→ Recorded information
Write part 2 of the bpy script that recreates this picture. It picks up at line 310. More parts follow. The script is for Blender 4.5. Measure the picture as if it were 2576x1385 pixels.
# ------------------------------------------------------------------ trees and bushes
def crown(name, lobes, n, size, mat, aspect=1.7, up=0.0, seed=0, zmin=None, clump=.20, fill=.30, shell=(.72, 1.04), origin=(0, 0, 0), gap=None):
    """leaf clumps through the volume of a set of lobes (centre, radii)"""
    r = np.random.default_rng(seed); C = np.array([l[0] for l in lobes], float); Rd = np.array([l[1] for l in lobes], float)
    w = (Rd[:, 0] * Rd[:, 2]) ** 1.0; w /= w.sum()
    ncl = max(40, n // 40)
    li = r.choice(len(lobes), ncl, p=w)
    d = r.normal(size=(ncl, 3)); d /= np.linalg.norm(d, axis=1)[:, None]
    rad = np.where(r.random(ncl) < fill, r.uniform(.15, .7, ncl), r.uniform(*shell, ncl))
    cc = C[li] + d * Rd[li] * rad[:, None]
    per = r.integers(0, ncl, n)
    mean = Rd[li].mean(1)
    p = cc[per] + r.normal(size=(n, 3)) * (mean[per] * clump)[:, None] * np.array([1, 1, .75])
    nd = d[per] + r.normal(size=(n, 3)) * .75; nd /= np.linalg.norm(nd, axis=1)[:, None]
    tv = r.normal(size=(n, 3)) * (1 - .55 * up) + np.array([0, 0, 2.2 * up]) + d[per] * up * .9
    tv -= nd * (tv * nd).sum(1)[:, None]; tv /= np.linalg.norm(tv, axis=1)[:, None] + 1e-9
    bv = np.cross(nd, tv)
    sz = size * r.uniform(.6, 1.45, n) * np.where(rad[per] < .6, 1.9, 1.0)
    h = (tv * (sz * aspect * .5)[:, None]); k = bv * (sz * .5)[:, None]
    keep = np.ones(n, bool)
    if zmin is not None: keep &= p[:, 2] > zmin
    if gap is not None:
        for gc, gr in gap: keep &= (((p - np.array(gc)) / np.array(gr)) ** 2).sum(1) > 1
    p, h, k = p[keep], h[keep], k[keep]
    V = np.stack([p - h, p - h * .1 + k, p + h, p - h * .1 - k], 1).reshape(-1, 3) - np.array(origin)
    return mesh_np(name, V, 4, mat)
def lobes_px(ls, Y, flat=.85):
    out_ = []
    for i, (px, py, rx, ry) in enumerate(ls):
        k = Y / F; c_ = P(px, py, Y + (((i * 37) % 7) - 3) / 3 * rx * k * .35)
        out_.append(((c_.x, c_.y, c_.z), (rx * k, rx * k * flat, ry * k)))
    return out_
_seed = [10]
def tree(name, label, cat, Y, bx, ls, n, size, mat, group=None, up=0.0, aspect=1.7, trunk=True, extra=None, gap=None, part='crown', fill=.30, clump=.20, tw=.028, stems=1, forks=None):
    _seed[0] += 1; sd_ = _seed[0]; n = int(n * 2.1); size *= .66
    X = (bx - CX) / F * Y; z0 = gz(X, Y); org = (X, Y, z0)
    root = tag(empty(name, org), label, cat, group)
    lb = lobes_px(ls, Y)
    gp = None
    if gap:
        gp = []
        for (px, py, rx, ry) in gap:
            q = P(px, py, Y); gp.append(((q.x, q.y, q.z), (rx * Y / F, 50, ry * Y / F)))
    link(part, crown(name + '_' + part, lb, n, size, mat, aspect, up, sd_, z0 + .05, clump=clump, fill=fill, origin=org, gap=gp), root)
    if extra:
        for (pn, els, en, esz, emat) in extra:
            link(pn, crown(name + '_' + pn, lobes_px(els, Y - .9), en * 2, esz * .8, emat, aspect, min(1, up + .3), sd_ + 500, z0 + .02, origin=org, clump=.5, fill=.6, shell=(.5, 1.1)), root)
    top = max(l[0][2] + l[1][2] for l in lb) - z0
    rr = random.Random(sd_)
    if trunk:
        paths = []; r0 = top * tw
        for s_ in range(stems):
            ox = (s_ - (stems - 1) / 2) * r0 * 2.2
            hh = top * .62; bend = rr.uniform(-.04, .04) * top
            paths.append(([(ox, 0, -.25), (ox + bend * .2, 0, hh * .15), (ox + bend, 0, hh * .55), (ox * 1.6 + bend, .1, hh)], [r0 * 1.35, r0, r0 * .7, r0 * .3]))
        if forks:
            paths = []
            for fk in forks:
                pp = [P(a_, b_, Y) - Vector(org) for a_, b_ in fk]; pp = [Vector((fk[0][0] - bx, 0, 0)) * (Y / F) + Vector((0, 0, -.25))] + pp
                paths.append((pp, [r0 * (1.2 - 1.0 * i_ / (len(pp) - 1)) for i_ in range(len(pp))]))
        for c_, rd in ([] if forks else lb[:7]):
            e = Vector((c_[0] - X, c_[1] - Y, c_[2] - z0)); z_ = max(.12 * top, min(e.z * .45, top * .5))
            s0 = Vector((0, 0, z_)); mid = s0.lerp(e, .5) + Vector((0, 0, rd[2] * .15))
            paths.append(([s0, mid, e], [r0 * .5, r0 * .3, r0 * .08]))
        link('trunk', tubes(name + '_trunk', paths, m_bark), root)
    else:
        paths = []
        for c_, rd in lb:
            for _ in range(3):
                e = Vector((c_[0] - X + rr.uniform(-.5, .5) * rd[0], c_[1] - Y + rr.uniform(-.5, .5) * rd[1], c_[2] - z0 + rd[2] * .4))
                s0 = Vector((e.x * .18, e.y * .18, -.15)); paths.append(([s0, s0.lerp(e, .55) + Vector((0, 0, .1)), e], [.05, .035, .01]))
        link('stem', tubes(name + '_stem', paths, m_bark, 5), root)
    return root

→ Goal
Return all of the data precisely as it appears.

→ Solution
Write part 2 of the bpy script that recreates this picture. It picks up at line 310. More parts follow. The script is for Blender 4.5. Measure the picture as if it were 2576x1385 pixels.
# ------------------------------------------------------------------ trees and bushes
def crown(name, lobes, n, size, mat, aspect=1.7, up=0.0, seed=0, zmin=None, clump=.20, fill=.30, shell=(.72, 1.04), origin=(0, 0, 0), gap=None):
    """leaf clumps through the volume of a set of lobes (centre, radii)"""
    r = np.random.default_rng(seed); C = np.array([l[0] for l in lobes], float); Rd = np.array([l[1] for l in lobes], float)
    w = (Rd[:, 0] * Rd[:, 2]) ** 1.0; w /= w.sum()
    ncl = max(40, n // 40)
    li = r.choice(len(lobes), ncl, p=w)
    d = r.normal(size=(ncl, 3)); d /= np.linalg.norm(d, axis=1)[:, None]
    rad = np.where(r.random(ncl) < fill, r.uniform(.15, .7, ncl), r.uniform(*shell, ncl))
    cc = C[li] + d * Rd[li] * rad[:, None]
    per = r.integers(0, ncl, n)
    mean = Rd[li].mean(1)
    p = cc[per] + r.normal(size=(n, 3)) * (mean[per] * clump)[:, None] * np.array([1, 1, .75])
    nd = d[per] + r.normal(size=(n, 3)) * .75; nd /= np.linalg.norm(nd, axis=1)[:, None]
    tv = r.normal(size=(n, 3)) * (1 - .55 * up) + np.array([0, 0, 2.2 * up]) + d[per] * up * .9
    tv -= nd * (tv * nd).sum(1)[:, None]; tv /= np.linalg.norm(tv, axis=1)[:, None] + 1e-9
    bv = np.cross(nd, tv)
    sz = size * r.uniform(.6, 1.45, n) * np.where(rad[per] < .6, 1.9, 1.0)
    h = (tv * (sz * aspect * .5)[:, None]); k = bv * (sz * .5)[:, None]
    keep = np.ones(n, bool)
    if zmin is not None: keep &= p[:, 2] > zmin
    if gap is not None:
        for gc, gr in gap: keep &= (((p - np.array(gc)) / np.array(gr)) ** 2).sum(1) > 1
    p, h, k = p[keep], h[keep], k[keep]
    V = np.stack([p - h, p - h * .1 + k, p + h, p - h * .1 - k], 1).reshape(-1, 3) - np.array(origin)
    return mesh_np(name, V, 4, mat)
def lobes_px(ls, Y, flat=.85):
    out_ = []
    for i, (px, py, rx, ry) in enumerate(ls):
        k = Y / F; c_ = P(px, py, Y + (((i * 37) % 7) - 3) / 3 * rx * k * .35)
        out_.append(((c_.x, c_.y, c_.z), (rx * k, rx * k * flat, ry * k)))
    return out_
_seed = [10]
def tree(name, label, cat, Y, bx, ls, n, size, mat, group=None, up=0.0, aspect=1.7, trunk=True, extra=None, gap=None, part='crown', fill=.30, clump=.20, tw=.028, stems=1, forks=None):
    _seed[0] += 1; sd_ = _seed[0]; n = int(n * 2.1); size *= .66
    X = (bx - CX) / F * Y; z0 = gz(X, Y); org = (X, Y, z0)
    root = tag(empty(name, org), label, cat, group)
    lb = lobes_px(ls, Y)
    gp = None
    if gap:
        gp = []
        for (px, py, rx, ry) in gap:
            q = P(px, py, Y); gp.append(((q.x, q.y, q.z), (rx * Y / F, 50, ry * Y / F)))
    link(part, crown(name + '_' + part, lb, n, size, mat, aspect, up, sd_, z0 + .05, clump=clump, fill=fill, origin=org, gap=gp), root)
    if extra:
        for (pn, els, en, esz, emat) in extra:
            link(pn, crown(name + '_' + pn, lobes_px(els, Y - .9), en * 2, esz * .8, emat, aspect, min(1, up + .3), sd_ + 500, z0 + .02, origin=org, clump=.5, fill=.6, shell=(.5, 1.1)), root)
    top = max(l[0][2] + l[1][2] for l in lb) - z0
    rr = random.Random(sd_)
    if trunk:
        paths = []; r0 = top * tw
        for s_ in range(stems):
            ox = (s_ - (stems - 1) / 2) * r0 * 2.2
            hh = top * .62; bend = rr.uniform(-.04, .04) * top
            paths.append(([(ox, 0, -.25), (ox + bend * .2, 0, hh * .15), (ox + bend, 0, hh * .55), (ox * 1.6 + bend, .1, hh)], [r0 * 1.35, r0, r0 * .7, r0 * .3]))
        if forks:
            paths = []
            for fk in forks:
                pp = [P(a_, b_, Y) - Vector(org) for a_, b_ in fk]; pp = [Vector((fk[0][0] - bx, 0, 0)) * (Y / F) + Vector((0, 0, -.25))] + pp
                paths.append((pp, [r0 * (1.2 - 1.0 * i_ / (len(pp) - 1)) for i_ in range(len(pp))]))
        for c_, rd in ([] if forks else lb[:7]):
            e = Vector((c_[0] - X, c_[1] - Y, c_[2] - z0)); z_ = max(.12 * top, min(e.z * .45, top * .5))
            s0 = Vector((0, 0, z_)); mid = s0.lerp(e, .5) + Vector((0, 0, rd[2] * .15))
            paths.append(([s0, mid, e], [r0 * .5, r0 * .3, r0 * .08]))
        link('trunk', tubes(name + '_trunk', paths, m_bark), root)
    else:
        paths = []
        for c_, rd in lb:
            for _ in range(3):
                e = Vector((c_[0] - X + rr.uniform(-.5, .5) * rd[0], c_[1] - Y + rr.uniform(-.5, .5) * rd[1], c_[2] - z0 + rd[2] * .4))
                s0 = Vector((e.x * .18, e.y * .18, -.15)); paths.append(([s0, s0.lerp(e, .55) + Vector((0, 0, .1)), e], [.05, .035, .01]))
        link('stem', tubes(name + '_stem', paths, m_bark, 5), root)
    return root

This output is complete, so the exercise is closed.